Analysts staying neutral on automotive sector amid economic risks

Public-listed automotive distributors put up a mixed showing in earnings for the 3Q19


ANALYSTS are staying neutral on the automotive sector, as a lack of catalysts amid geopolitical uncertainties and slowing economic growth cloud the industry outlook.

Public-listed automotive distributors put up a mixed showing in earnings for the third quarter of 2019 (3Q19), with MBM Resources Bhd posting a 46% year-on-year (YoY) jump in net profit, while DRB-Hicom Bhd recorded a net profit of RM40.08 million for the three months ended Sept 30, 2019, against a net loss last year.

UMW Holdings Bhd’s net profit fell 13.9% YoY in 3Q19, while Bermaz Auto Bhd’s earnings rose 0.5% YoY in the 1Q ended July 31, 2019.

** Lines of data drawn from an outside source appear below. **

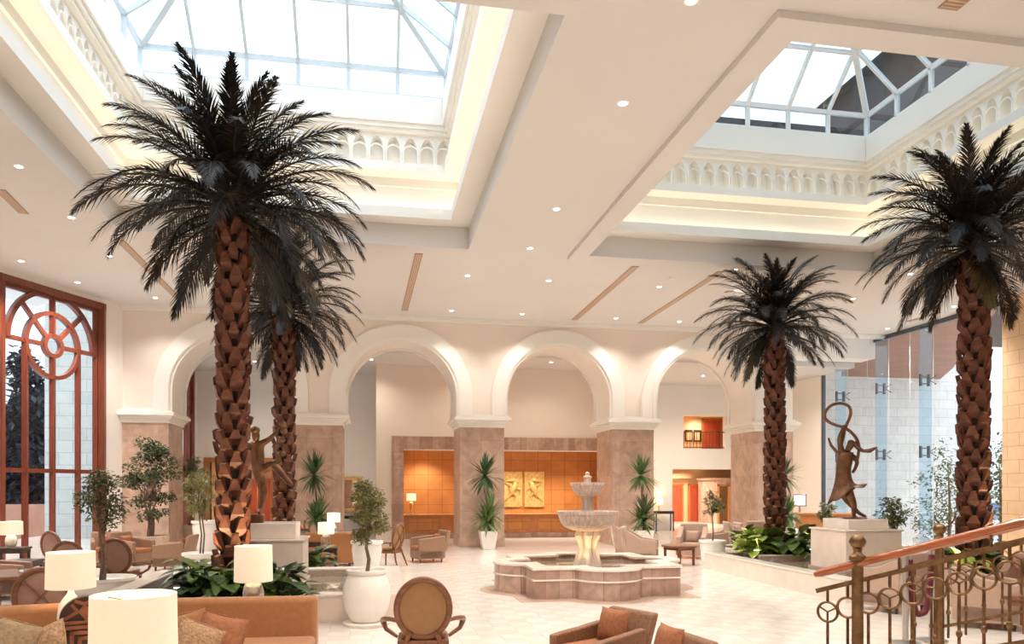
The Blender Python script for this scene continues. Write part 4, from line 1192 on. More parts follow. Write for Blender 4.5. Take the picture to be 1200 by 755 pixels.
def potted_tree(loc, label, pot, potmat, trunk_h, blobs, n, size, leaf='leaf', cat='potted tree', name='potted_tree', ps=1.0, tr=.03, saucer=False, stems=1, rz=0.0, elong=1.9):
    t = thing(name, label, cat, loc, rz)
    z0 = 0.0
    if saucer:
        s = MB(); s.lathe([(.34, 0), (.36, .05), (.33, .06), (0, .05)], 28); s.build('saucer', M[potmat], t); z0 = .05
    p = pot_mesh(pot); p.v = [(x * ps, y * ps, z * ps + z0) for x, y, z in p.v]
    p.build('pot', M[potmat], t, smooth=40, bevel=0.012 if pot in ('taper', 'cube') else 0)
    zt = POTH[pot] * ps + z0
    s = MB(); s.lathe([(.26 * ps, zt - .03), (.26 * ps, zt + .012), (0, zt + .02)], 16); s.build('soil', M['soil'], t)
    k = MB()
    for q in range(stems):
        ox = (q - (stems - 1) / 2) * .06
        top = (ox * 2.5, .02 * q, zt + trunk_h)
        k.tube([(ox, 0, zt - .02), (ox + .03, .02, zt + trunk_h * .4), (ox - .01, -.02, zt + trunk_h * .75), top], [tr * 1.2, tr, tr * .85, tr * .6], 7)
        for b in blobs[:10]:
            k.tube([top if b[2] > 0.1 else (ox, 0, zt + trunk_h * .7), (b[0] * .5, b[1] * .5, zt + trunk_h + b[2] * .6), (b[0], b[1], zt + trunk_h + b[2])], [tr * .5, tr * .35, tr * .15], 5)
    k.build('trunk', M['bark'], t)
    f = MB(); leafcloud(f, [(b[0], b[1], zt + trunk_h + b[2], b[3], b[4], b[5]) for b in blobs], n, size, elong=elong); f.build('foliage', M[leaf], t, smooth=0)
    return t


def crown(w, h, n, seed, fill=.42, z0=0.0):
    rn = random.Random(seed); out = []
    for i in range(n):
        a = rn.uniform(0, 2 * PI); q = rn.random(); rr = w / 2 * math.sin(PI * (.12 + .8 * q)) * rn.uniform(.35, .75)
        r = w / 2 * fill * rn.uniform(.7, 1.2)
        out.append((math.cos(a) * rr, math.sin(a) * rr, z0 + h * q, r, r, r * .7))
    return out


# tall ficus against the corner column
potted_tree(W(176, 21.8, 0), 'tall bushy ficus in a tan cube pot, before the back left corner column', 'cube', 'pottan', 1.0, crown(1.7, 2.15, 30, 1, .32, -.35), 3600, .058, ps=1.0, tr=.035, stems=3)
potted_tree(W(120, 13.6, 0), 'small leafy ficus in a low white bowl, behind the nearest oval lamp shade', 'bowl', 'potwhite', 1.15, crown(.95, .95, 18, 2, .38, -.15), 1500, .045, leaf='olive', ps=1.1, tr=.025, stems=2)
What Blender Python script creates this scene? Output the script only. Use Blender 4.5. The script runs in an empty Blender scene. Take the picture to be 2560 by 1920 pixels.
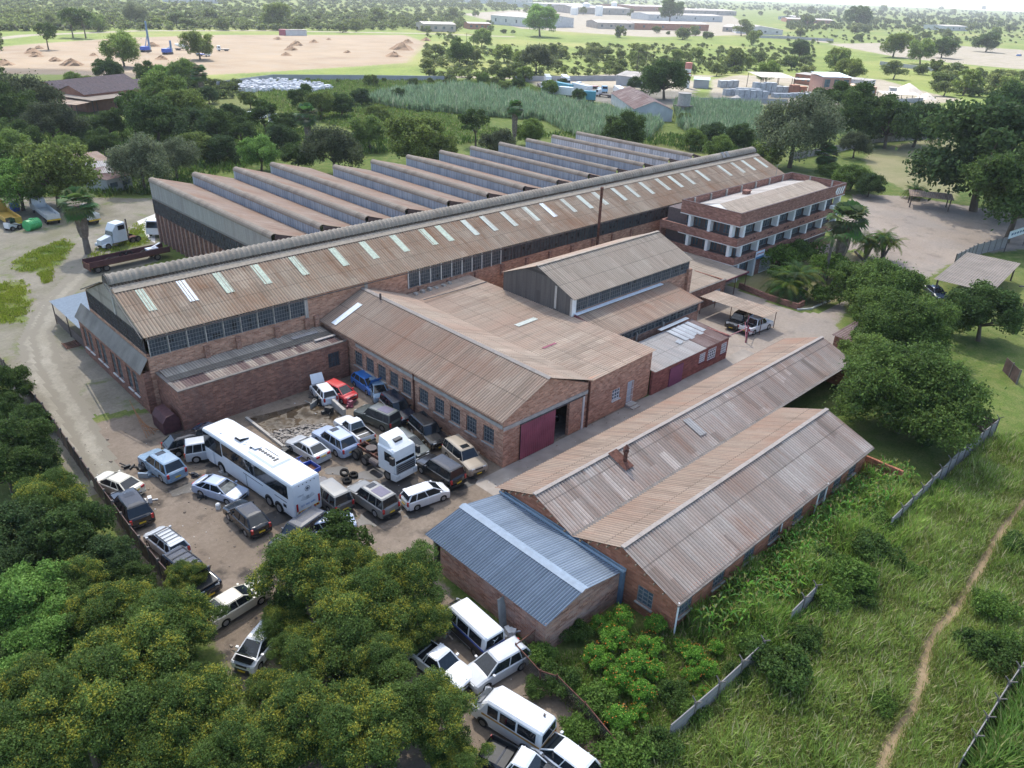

Amid a backdrop of global and domestic economic woes coupled with global trade tensions, a possible power-up for the automotive sector lies in the National Automotive Policy (NAP) 2019, which will be implemented in three phases until 2030 and will include efforts to turn Malaysia into a hybrid and energy-efficient vehicle manufacturer. However, it is not known when the NAP 2019 will be launched.

Affin Hwang Investment Bank Bhd (Affin Hwang Capital) has picked MBM Resources as its top choice, while maintaining a ‘Neutral’ rating on the automotive sector.

“Key risks to our sector call include higher or lower than expected car sales volumes, tighter or looser bank lending policies, intensifying price competition, fluctuation of the ringgit versus the greenback and the yen, delays on new car pricing approvals, and a worse than expected economic slowdown that affects market sentiment,” it wrote in a recent note.

The research house said Proton Holdings Bhd, which is majority-owned by DRB-Hicom, was the champion in October 2019, as its sales volume rose 87% YoY to 9,500 units.

Proton also posted a year-to-date (YTD) cumulative sales volume of 79,000 units.

“Judging from strong bookings for the face-lifted Saga and popular demand for the SUV X70, Proton is poised to achieve its 2019 sales target of 100,000 units,” the research firm said.

Sales at Perusahaan Otomobil Kedua Sdn Bhd (Perodua), a subsidiary of MBM Resources, were also commendable during the month at 22,800 units, which was a 17% rise YoY, driven by strong demand for key Perodua models.

Stronger demand for local cars led to a continued slump in Japanese car sales volumes in October 2019, Affin Hwang Capital added.

It said Toyota recorded a 6% decrease YoY, while Honda sales were lower by 18% YoY and Nissan fell by 34% YoY.

Mazda’s sales slipped 22% YoY, with its current backlog at 1,500 units.

The premium segment also put up a lacklustre performance in October, as BMW/MINI and Mercedes-Benz sales volumes YTD fell by 17% YoY and 25% YoY respectively.

“On a monthly basis, sales volumes of most key carmakers (excluding BMW and MINI) picked up as September 2019 was a shorter working month and consumers were withholding their purchases in anticipation of the Budget 2020 announcement,” Affin Hwang Capital said.

Shares of Bermaz, the official distributor of Mazda in Malaysia, were down 1.6% YTD. In contrast, MBM Resources was up 69.6% since the start of the year.

UMW Holdings has lost 19.7% YTD, while DRB-Hicom has gained 36.5% over the same period.

AmInvestment Bank Bhd has DRB-Hicom and MBM Resources as its top picks, as the two firms are able to ride on strong sales of Proton and Perodua vehicles, which command the bulk of the market share in terms of total industry value (TIV) sales.

In a recent report, the research firm said Malaysia’s TIV rose 24% month-on-month (MoM) and 14% YoY in October 2019 to 53,900 units.

“We believe that the higher sales volume in October this year was due to a longer working month and year-end promotional campaigns.

“Cumulatively, the YTD TIV was down 1% to 496,900 units from 502,100 units in the same period last year,” it said.

All car manufacturers, namely Perodua, Proton, Honda, Toyota and Mazda recorded higher MoM sales, although Honda and Mazda registered lower YoY sales growth with decreases of 12% and 39% respectively.